Making Evidence-Based Policies a Reality
1 November 2017
Recently, some colleagues and I at the Accountability Initiative conducted a day long workshop with a batch of development management students. The emphasis was on relaying the message that in order to become better development practitioners in the future they must use credible research findings to inform their decisions. After concluding the session, a student came to me with a set of questions which she was obviously feeling shy about posing.
She said she had understood the importance of looking at evidence to inform her practice, but had no idea where to begin looking for it! “Which journals should I look at? Where do I look for these journals? No one has ever taught me this,” said this young woman with a couple of years of experience of working closely with migrant labourers. I was struck by her comments. It made me think back to my own experiences of working with government officials, and reflect on how wide the gap is between development practitioners and researchers.
Today, calls for “evidence-based policy making,” “data driven policies” are increasingly getting louder in development circles. This is a positive sign. Policy making processes in the Government have been notoriously opaque. Often driven by political priorities of ruling parties, policies are shaped under imperfect conditions- administrators have very little time to formulate the policies; and they have to work with limited knowledge about the scale of the issues. As a result, policies and programmes tend to leave a lot of questions unanswered for both frontline implementers and the public which is ultimately at the receiving end. So, more demands for sound policies backed by evidence are and should be welcomed by all.

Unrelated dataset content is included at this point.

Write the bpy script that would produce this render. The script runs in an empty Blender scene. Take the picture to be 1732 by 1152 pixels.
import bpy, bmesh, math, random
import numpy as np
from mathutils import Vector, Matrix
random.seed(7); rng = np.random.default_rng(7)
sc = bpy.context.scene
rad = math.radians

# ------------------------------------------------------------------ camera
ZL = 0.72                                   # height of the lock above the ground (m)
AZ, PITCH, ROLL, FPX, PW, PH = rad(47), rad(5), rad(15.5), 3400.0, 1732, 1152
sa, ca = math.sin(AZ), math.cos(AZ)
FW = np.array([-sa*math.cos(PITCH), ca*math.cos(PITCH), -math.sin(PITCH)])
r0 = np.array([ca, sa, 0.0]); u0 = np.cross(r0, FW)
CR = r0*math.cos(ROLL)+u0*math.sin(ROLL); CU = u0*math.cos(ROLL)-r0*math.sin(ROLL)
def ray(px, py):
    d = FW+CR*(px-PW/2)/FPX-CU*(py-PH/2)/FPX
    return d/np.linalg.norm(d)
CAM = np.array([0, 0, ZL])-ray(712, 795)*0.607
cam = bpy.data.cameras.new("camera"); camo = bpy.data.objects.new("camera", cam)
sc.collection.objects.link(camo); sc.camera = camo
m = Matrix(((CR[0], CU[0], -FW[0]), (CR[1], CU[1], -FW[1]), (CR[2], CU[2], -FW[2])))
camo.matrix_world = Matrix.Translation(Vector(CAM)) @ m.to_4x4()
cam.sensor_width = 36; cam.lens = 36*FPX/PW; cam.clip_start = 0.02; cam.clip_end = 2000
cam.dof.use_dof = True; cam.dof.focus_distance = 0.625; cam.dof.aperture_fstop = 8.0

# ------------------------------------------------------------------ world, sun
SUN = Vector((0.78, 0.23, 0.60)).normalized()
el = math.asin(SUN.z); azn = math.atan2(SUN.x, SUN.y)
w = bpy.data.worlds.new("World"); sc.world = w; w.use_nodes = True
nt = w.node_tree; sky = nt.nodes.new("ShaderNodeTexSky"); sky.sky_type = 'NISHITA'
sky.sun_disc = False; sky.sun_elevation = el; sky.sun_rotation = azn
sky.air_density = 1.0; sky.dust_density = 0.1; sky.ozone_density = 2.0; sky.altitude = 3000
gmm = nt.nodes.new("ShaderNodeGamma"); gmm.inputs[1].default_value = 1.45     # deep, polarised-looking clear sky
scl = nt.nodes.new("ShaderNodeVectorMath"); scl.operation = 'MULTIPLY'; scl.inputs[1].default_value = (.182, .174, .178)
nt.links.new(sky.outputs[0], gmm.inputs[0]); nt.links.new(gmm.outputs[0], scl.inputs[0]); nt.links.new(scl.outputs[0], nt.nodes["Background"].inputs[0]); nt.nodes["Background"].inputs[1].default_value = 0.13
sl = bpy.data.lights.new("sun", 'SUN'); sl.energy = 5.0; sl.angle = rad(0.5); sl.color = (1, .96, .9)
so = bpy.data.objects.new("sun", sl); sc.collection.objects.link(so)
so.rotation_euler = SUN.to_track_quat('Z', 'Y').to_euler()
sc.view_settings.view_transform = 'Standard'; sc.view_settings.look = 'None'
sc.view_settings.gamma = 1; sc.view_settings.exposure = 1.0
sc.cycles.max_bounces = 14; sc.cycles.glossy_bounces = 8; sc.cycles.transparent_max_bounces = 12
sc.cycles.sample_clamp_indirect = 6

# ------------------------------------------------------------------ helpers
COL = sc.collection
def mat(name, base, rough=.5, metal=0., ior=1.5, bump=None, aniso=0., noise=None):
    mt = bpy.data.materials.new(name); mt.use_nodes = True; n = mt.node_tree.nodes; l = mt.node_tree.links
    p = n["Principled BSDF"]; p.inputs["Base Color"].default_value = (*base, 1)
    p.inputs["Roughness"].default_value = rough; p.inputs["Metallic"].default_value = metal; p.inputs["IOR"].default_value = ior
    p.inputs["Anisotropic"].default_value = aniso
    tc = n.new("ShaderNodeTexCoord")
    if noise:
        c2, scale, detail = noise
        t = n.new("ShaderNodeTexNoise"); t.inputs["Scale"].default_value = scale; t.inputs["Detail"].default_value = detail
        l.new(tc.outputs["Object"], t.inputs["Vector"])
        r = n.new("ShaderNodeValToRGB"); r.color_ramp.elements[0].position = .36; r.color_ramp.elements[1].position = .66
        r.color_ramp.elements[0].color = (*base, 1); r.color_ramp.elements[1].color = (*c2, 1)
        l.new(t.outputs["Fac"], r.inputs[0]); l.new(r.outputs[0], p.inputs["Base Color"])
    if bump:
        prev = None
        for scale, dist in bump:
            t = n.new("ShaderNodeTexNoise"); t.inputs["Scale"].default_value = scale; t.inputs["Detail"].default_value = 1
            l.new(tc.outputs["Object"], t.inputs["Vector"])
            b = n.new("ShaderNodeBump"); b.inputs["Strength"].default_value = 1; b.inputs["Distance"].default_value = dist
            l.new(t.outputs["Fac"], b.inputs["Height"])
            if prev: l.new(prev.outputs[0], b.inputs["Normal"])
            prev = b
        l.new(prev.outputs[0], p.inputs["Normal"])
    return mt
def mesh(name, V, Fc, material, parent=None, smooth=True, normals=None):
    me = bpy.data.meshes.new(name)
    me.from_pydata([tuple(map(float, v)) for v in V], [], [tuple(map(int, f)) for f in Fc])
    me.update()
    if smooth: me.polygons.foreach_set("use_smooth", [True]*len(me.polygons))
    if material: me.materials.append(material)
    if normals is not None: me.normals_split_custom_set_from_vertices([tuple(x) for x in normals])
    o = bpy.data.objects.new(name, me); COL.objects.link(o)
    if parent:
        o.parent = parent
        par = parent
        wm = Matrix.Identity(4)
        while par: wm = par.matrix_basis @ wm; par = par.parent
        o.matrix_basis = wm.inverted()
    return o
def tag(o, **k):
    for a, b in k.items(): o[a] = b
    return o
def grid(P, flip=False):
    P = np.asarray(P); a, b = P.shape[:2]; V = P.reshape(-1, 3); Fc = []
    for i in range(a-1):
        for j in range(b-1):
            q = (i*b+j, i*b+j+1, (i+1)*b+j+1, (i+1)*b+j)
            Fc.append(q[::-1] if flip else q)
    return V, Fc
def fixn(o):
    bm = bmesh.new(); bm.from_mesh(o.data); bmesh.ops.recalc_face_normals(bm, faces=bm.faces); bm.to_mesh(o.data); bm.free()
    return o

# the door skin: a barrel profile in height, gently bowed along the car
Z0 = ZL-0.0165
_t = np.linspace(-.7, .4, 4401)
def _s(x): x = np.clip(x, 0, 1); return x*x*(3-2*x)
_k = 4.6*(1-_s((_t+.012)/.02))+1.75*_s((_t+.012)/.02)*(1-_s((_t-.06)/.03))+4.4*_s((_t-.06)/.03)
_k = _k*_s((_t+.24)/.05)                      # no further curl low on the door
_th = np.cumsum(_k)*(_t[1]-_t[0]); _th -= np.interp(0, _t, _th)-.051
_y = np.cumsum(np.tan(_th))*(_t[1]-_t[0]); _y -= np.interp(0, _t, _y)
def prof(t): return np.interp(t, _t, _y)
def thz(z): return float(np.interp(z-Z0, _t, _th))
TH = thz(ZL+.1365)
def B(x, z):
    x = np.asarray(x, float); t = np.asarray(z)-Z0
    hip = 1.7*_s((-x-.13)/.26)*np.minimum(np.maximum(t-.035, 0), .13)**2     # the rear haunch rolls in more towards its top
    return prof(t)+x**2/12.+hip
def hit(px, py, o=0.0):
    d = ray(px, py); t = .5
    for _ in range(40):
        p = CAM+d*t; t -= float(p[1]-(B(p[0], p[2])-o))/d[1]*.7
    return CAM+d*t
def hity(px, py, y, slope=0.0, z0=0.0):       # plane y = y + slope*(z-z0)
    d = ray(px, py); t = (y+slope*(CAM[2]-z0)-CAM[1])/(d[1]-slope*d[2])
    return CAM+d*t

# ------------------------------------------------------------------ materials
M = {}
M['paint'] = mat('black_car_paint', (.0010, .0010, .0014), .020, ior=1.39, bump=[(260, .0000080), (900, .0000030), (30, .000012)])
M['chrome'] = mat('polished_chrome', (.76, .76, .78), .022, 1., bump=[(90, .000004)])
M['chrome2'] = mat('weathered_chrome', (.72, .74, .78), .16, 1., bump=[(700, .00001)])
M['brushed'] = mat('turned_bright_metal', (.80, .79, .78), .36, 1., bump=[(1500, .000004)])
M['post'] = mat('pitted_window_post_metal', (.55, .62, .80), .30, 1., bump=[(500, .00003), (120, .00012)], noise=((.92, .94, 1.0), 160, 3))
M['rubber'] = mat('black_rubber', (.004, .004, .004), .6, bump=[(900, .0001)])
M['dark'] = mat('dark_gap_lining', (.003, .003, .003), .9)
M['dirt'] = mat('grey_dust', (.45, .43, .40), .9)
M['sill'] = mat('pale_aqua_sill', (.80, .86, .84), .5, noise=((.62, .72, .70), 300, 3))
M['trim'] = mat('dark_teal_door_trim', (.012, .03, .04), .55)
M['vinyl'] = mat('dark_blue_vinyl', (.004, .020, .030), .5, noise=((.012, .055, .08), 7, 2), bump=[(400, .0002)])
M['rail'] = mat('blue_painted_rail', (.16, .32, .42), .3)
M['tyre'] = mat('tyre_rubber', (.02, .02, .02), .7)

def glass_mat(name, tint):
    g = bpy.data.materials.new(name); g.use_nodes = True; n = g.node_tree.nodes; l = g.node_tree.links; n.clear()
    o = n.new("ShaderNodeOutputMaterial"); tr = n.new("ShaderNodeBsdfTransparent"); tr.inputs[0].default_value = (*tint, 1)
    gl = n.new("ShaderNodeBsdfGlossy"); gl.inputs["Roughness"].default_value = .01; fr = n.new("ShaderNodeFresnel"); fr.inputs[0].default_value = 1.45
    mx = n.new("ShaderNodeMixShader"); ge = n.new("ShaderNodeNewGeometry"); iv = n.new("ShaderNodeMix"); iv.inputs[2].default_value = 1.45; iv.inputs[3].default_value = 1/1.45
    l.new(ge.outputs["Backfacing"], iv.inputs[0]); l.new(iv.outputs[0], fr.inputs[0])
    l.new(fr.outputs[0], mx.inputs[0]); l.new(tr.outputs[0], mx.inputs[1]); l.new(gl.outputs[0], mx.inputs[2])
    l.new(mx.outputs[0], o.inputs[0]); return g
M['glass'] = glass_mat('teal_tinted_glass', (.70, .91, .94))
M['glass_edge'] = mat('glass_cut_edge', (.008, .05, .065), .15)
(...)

That brings us to the next stage – supplying the evidence. This is where some big set of questions and challenges lie for everyone involved in policy making and implementation. Who is producing the evidence? How is it being produced? How is this evidence being treated and absorbed in the policy cycle?

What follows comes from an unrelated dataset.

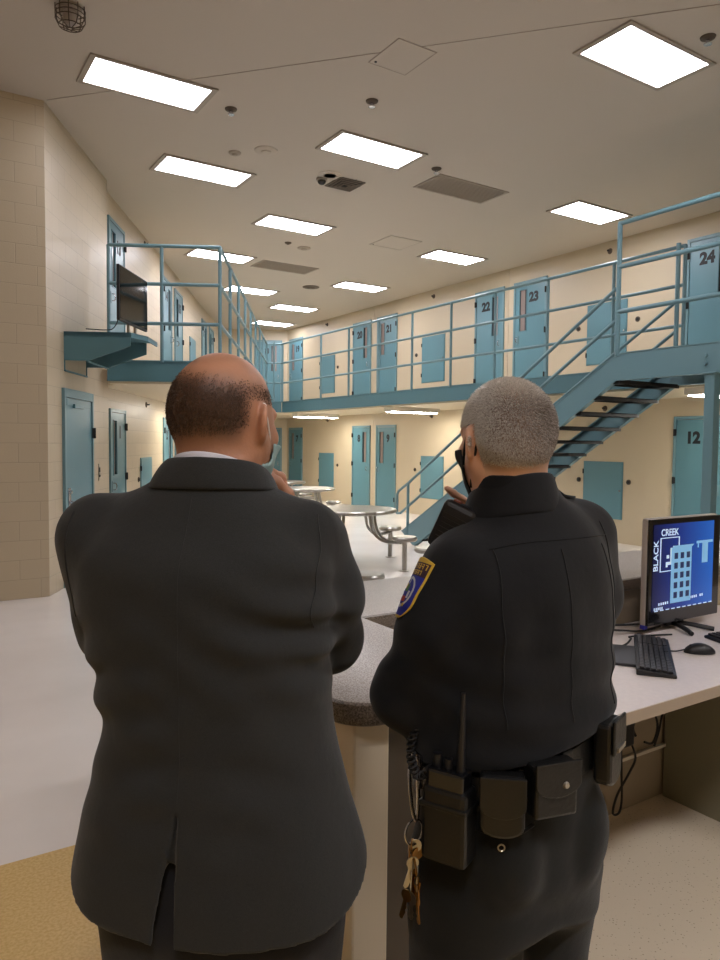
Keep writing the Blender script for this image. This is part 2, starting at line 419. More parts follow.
# ------------------------------------------------------------------ doors, access panels
NUMS = {}
def door_proto(flip):
    """local x from the left edge as seen from the room (width .86), y = -out, z up. flip: hinges right"""
    root = bpy.data.objects.new('door', None); root.empty_display_size = .1; COL.objects.link(root)
    w, h = .86, 2.12
    fx = (lambda x: w-x) if flip else (lambda x: x)
    def bx(mb, x0, x1, y0, y1, z0, z1, bev=0):
        a, b = sorted((fx(x0), fx(x1))); return mb.box((a, y0, z0), (b, y1, z1), bev=bev)
    mb = MB(); bx(mb, 0, .045, -.03, .02, 0, h); bx(mb, w-.045, w, -.03, .02, 0, h); bx(mb, .045, w-.045, -.03, .02, h-.05, h)
    mb.build('door_frame', TEAL, root, bevel=.003)
    mb = MB(); wx0, wx1, wz0, wz1 = .52, .69, 1.17, 1.95
    bx(mb, .05, wx0, -.018, .015, .008, h-.055); bx(mb, wx1, w-.05, -.018, .015, .008, h-.055)
    bx(mb, wx0, wx1, -.018, .015, .008, wz0); bx(mb, wx0, wx1, -.018, .015, wz1, h-.055)
    mb.build('door_leaf', TEALD, root)
    mb = MB()
    bx(mb, wx0-.014, wx0, -.026, 0, wz0-.014, wz1+.014); bx(mb, wx1, wx1+.014, -.026, 0, wz0-.014, wz1+.014)
    bx(mb, wx0, wx1, -.026, 0, wz0-.014, wz0); bx(mb, wx0, wx1, -.026, 0, wz1, wz1+.014)
    g = mb.build('window_frame', TEALF, root)
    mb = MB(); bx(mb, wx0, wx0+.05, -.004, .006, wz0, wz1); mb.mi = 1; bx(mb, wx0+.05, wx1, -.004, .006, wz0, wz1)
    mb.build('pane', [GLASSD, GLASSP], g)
    for z in (.28, 1.12, 1.87):
        mb = MB(); c = fx(.022); mb.cyl((c, -.042, z-.055), (c, -.042, z+.055), .014, 8); bx(mb, .01, .05, -.034, -.02, z-.05, z+.05)
        mb.build('hinge', BLACKM, root)
    mb = MB(); bx(mb, w-.155, w-.085, -.026, -.018, .92, 1.08)
    hd = mb.build('lock_plate', TEAL, root, bevel=.002)
    mb = MB(); c = fx(w-.12); mb.tube(bez([(c, -.026, .95), (c, -.07, .965), (c, -.07, 1.035), (c, -.026, 1.05)], 5), .008, 8)
    mb.build('pull_handle', CHROME, hd)
    return root
DP = {False: door_proto(False), True: door_proto(True)}
USED = {False: False, True: False}
DN = [0]
def place_door(loc, rotz, flip, num, label):
    DN[0] += 1
    if not USED[flip]:
        USED[flip] = True; r = DP[flip]; r.location = loc; r.rotation_euler = (0, 0, rotz)
    else: r = copy_tree(DP[flip], None, loc, rotz)
    r.name = 'door_%d' % DN[0]
    tag(r, label, 'door', 'numbered blue cell doors', 'structure')
    x = .33 if not flip else .53
    text_mesh('number', num, .24, INK, r, (x, -.0195, 1.78), (PI/2, 0, 0), offset=.013)
    return r
RZ = -PI/2
R_PAIRS = [(20.15, True, 0), (16.47, False, 1), (15.33, True, 2), (11.66, False, 3), (10.53, True, 4), (6.82, False, 5), (5.70, True, 6)]
for y, flip, i in R_PAIRS:
    for lo, base in ((7, 0), (19, FZ)):
        tier = 'upper tier' if base else 'lower tier'
        place_door((XW, y+(.14 if lo+i in (12, 13) and not base else 0), base), RZ, flip, str(lo+i), 'blue steel cell door numbered %d on the %s of the cream right wall' % (lo+i, tier))
L_D = [(2.70, True, 0), (6.36, False, 1), (7.55, True, 2), (11.17, False, 3), (12.45, True, 4)]
for al, flip, i in L_D:
    for lo, base in ((1, 0), (13, FZ)):
        tier = 'upper tier' if base else 'lower tier'
        place_door(LW(al, -REC, base), ANG, flip, str(lo+i), 'blue steel cell door, %s of the left wall, %s from the corner' % (tier, ('first', 'second', 'third', 'fourth', 'fifth')[i]))
for lo, base in ((6, 0), (18, FZ)):
    place_door(CORN+BD*1.02+UV*base, math.atan2(-BD.y, -BD.x), False, str(lo), 'blue steel cell door on the short end wall, %s' % ('upper tier' if base else 'lower tier'))
# the plain staff door on the near left wall
r = empty('door_%d' % (DN[0]+1), LW(.433, 0), ANG, label='plain windowless blue door on the near left wall under the television shelf', cat='door', kind='structure')
w_, h_ = 1.06, 2.24
MB().box((0, -.035, 0), (.05, .02, h_)).box((w_-.05, -.035, 0), (w_, .02, h_)).box((.05, -.035, h_-.1), (w_-.05, .02, h_)).build('door_frame', TEAL, r, bevel=.003)
MB().box((.055, -.02, .01), (w_-.055, .02, h_-.105)).build('door_leaf', TEALD, r)
MB().box((.1, -.026, h_-.19), (w_-.1, -.02, h_-.115)).box((.3, -.05, h_-.21), (.62, -.02, h_-.165)).build('closer_plate', TEALD, r, bevel=.002)
for z in (.3, .83, 1.75):
    MB().cyl((w_-.03, -.05, z-.065), (w_-.03, -.05, z+.065), .018, 8).box((w_-.06, -.042, z-.06), (w_-.01, -.03, z+.06)).build('hinge', BLACKM, r)
lk = MB().box((.12, -.028, .86), (.2, -.02, 1.12), bev=.002).build('lock_plate', CHROME, r)
MB().cyl((.16, -.028, 1.07), (.16, -.05, 1.07), .022, 14).cyl((.16, -.028, .95), (.16, -.06, .95), .02, 14).box((.15, -.072, .94), (.23, -.058, .96)).build('lever_handle', CHROME, lk)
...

Hunt for reliable evidence
We find ourselves in a predicament. On the one hand, there’s plenty of meaningful research going on in universities which can directly inform and enrich policy making and implementation. But this research is not always tailored to answer or solve particular policy related questions. This is because universities in general do not orient students to look at their projects in that light.

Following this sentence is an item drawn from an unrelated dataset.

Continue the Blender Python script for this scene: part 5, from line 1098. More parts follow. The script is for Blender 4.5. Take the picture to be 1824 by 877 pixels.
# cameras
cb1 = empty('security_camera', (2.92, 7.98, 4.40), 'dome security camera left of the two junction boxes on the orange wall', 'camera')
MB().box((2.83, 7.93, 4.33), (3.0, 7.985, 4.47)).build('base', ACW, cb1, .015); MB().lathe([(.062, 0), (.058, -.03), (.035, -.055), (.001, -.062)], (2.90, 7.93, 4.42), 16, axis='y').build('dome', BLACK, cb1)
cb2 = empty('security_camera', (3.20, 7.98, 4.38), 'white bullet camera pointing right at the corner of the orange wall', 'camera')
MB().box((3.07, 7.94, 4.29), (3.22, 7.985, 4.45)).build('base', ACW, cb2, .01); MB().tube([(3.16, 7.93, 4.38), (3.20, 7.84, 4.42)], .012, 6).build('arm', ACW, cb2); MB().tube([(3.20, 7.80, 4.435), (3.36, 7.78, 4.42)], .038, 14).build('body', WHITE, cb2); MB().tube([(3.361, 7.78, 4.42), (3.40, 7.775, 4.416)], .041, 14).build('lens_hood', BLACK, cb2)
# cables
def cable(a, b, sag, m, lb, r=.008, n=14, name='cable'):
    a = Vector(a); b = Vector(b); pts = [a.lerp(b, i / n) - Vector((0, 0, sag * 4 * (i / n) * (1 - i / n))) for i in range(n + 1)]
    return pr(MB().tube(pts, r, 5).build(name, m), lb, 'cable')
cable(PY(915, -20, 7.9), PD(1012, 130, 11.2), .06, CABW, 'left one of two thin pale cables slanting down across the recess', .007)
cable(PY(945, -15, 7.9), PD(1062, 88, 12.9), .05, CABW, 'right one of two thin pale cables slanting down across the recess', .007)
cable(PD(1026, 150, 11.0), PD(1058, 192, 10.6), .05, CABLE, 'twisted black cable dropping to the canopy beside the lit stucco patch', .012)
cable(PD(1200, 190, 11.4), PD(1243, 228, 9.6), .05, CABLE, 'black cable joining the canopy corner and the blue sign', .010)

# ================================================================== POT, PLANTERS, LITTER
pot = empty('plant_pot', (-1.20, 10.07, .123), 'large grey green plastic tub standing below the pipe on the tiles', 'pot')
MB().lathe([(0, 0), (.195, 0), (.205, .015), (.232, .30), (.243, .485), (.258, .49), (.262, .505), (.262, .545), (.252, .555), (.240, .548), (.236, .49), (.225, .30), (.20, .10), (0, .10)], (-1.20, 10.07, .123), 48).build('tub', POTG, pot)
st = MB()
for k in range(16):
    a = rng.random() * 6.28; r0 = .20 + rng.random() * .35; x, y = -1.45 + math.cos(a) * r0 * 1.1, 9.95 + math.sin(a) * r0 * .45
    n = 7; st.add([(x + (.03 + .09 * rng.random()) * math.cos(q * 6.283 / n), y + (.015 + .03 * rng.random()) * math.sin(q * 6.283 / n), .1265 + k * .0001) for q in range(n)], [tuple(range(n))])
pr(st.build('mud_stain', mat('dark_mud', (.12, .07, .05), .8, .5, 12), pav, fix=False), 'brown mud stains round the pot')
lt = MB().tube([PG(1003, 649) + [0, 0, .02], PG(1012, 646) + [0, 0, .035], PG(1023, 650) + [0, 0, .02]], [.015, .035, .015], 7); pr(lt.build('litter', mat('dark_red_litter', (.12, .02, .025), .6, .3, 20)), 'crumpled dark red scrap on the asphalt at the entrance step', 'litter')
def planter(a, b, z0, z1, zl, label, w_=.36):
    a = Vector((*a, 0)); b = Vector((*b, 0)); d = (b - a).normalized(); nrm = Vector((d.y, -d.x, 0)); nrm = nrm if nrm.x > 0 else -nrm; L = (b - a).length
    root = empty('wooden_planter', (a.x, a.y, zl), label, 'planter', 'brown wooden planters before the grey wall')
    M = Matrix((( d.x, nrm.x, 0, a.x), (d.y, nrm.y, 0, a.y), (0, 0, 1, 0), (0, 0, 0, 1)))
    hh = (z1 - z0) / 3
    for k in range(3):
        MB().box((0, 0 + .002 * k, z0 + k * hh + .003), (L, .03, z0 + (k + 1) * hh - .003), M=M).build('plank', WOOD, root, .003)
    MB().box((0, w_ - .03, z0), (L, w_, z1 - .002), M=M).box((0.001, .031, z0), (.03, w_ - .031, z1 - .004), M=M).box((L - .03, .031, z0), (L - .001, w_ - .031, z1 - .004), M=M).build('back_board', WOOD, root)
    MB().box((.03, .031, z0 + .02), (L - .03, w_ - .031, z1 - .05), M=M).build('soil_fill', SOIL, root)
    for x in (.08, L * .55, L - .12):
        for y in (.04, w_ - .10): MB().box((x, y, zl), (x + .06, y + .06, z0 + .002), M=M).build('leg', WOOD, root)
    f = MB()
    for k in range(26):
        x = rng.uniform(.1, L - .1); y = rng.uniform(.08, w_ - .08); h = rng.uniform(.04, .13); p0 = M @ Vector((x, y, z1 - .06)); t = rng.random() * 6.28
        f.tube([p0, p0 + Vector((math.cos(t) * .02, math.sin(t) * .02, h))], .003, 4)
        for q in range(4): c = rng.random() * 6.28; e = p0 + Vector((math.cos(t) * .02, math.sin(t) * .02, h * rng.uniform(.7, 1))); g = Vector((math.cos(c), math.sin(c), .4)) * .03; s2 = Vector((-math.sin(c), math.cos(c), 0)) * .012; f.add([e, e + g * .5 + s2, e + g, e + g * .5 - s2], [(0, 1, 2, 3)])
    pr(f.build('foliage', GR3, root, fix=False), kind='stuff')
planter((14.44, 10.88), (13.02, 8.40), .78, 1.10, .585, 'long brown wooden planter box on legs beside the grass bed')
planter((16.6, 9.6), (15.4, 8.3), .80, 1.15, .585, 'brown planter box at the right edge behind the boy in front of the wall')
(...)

On the other hand, there’s a dearth of research, particularly on niche, sector specific issues, where policy planners could really use all the help. I will attribute this mainly to the fact that practitioners – people who are working in non-government and government organisations who plan and implement crucial programmes daily – simply don’t have the time to share their sectoral expertise. They cannot afford to spare a lot of time to weave in further research in their plan cycle, so important issues that merit further study don’t easily come to see the light of day.
Moreover, development practitioners – people who could really find it beneficial to dip into the pool of knowledge universities are sitting on – tend to scoff at trained researchers for being too theoretical, impractical or idealistic. Seeped in jargon, academic studies are quite often by and for academic consumption. This need not always be the case.
That the Government has several research bodies producing high quality research, which is used by national and state level planners to make plans, is unchallenged. But the dearth of high quality non-government sources of evidence is not healthy. Like in the case of any monopoly, when there is a dearth of competition, users don’t have an option but to go by what is on offer.
Absorption and application of evidence in the policy cycle
When practitioners are inclined to look for evidence, a simple Google search may not be very helpful to begin with since it may throw up hundreds of unverifiable results. In my experience, practitioners, more often than usual, don’t have the bandwidth to sift through all the research, and assess its quality.
So even while there is talk of incorporating evidence into the policy cycle, one must ask what is being done to build the capacity of planners to leverage what is already available. Where to begin looking for the evidence; how to assess credibility of the data; how to do basic interpretation of data and its application – these are areas that all development practitioners should get basic training on to help them discharge their duties better.
Need to bridge the gap between evidence builders and users
The onus of addressing these gaps lies with both practitioners and researchers. Both evidence builders and evidence users must reach out and create platforms to further the dialogue. The question then becomes – what can such platforms and formats for engagement look like? We need to urgently start asking and addressing these questions if we don’t want “evidence-based policy making” to remain empty rhetoric.